Employees have ACAS. Employers have….what?

In the UK, employees can turn to ACAS when things go wrong. There’s structure, guidance and a clear route to follow if things escalate.

But when it’s the other way round, it’s a different experience entirely.

Most employers will have come across it at some point. Someone isn’t quite delivering. Deadlines start slipping, standards aren’t where they should be, or reliability becomes an issue. Not necessarily anything dramatic or instantly actionable, just enough to create friction, impact the wider team, and raise questions about what to do next.

And that’s where it gets difficult.

As an employer, you find yourself navigating conversations, documenting everything carefully, following process and trying to handle it fairly (all while being fully aware that one misstep could cause bigger problems down the line). There is guidance out there, but the reality is the responsibility sits with the employer to manage it properly, consistently and in line with ever-evolving employment law.

It takes time, it takes energy and it’s rarely as straightforward as it should be. Which is why so much of this comes back to the very beginning:

Hiring decisions

Because once someone is in the business, your flexibility narrows and situations become more sensitive, more complex and harder to resolve quickly.

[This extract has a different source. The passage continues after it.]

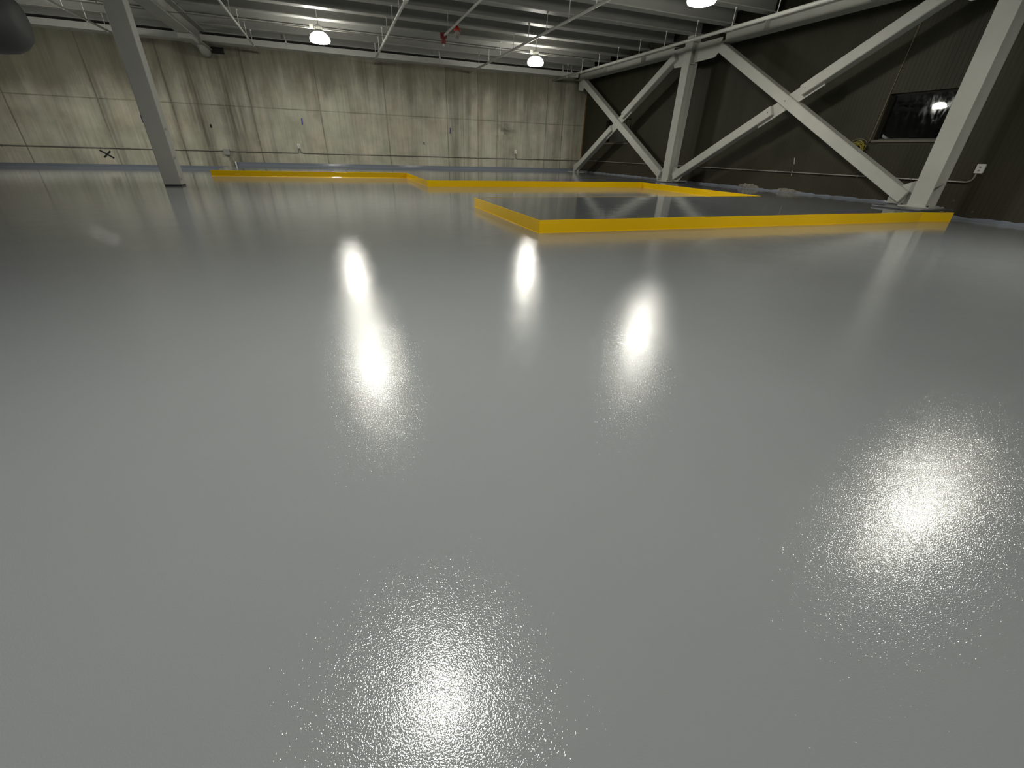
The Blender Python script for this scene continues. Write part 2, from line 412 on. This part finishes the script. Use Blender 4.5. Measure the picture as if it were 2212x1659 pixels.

It’s not about getting it right every single time, that’s not realistic.  But being more deliberate upfront, taking the time to properly assess fit, capability and attitude, can save a lot of difficulty later on.

Get references, not just two – ask for five. Build a clearer picture of who you’re bringing into the business, look beyond the CV and get a genuine sense of character, consistency and how they operate day to day.

Where appropriate, run security checks and make sure your interview process is robust but fair and is something that actually gives you real insight into capability, attitude and commitment, not just rehearsed answers.

If you don’t have time to be this thorough (because let’s be honest, recruiting is a full-time job), there are always external recruitment partnerships to lean on.